Hoods’ ambitions proved both an inspiration and a problem. “We tried to come up with certain themes we knew we wanted to cover, but then he gave me a word count,” she said, laughing.
“Two hundred words, that’s what you get!” said Jeppson. The ideas were winnowed down into several key categories, and the two explored the museum’s deep lode of archives for ways to tell the stories.
Pillars of community
They enlisted Hammerfriar Gallery to frame some of the photos, posters and other material for display and preservation—the list of contributors to the exhibit is long, and can be found just inside the right side of the entrance.

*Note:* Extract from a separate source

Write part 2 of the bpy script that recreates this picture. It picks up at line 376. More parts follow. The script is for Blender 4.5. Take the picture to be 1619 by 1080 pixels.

In this first iteration of “Many Paths to Healdsburg,” four local figures are profiled, many of them familiar to residents: John Davis Hassett, who built the oldest houses still standing in town; and Laura Fish Somersal, the Pomo basket weaver, teacher and “culture bearer,” for whom a new 36-acre park on the north side of town was named.

There’s also Isabelle Simi Haigh, the first woman in the state to own and run a winery, who lived until 1981 in a stately house on Front Street now known as the River Belle Inn; and Smith Robinson, one of the only Black men in Healdsburg history and an influential community leader.
“I really want people to know about Smith Robinson!” Hoods said. She’s not the first: The gymnasium at Healdsburg High is named for Robinson, but a visit to the museum can help anyone better understand the people who made Healdsburg what it is today.
These profiles, too, can be swapped out a couple of times a year, introducing new names and faces from the past whose influence on today’s Healdsburg is still unfolding or yet to be recognized.
A table of “touchable” items—a manual typewriter, a hotel bell—has become one of the exhibit’s most popular features in the short week since it opened. It seems visitors come to the museum not just to read about the past or see a video: They come to touch it.
The Healdsburg Museum is open Wednesdays through Sundays, 11am to 4pm, at 221 Matheson St.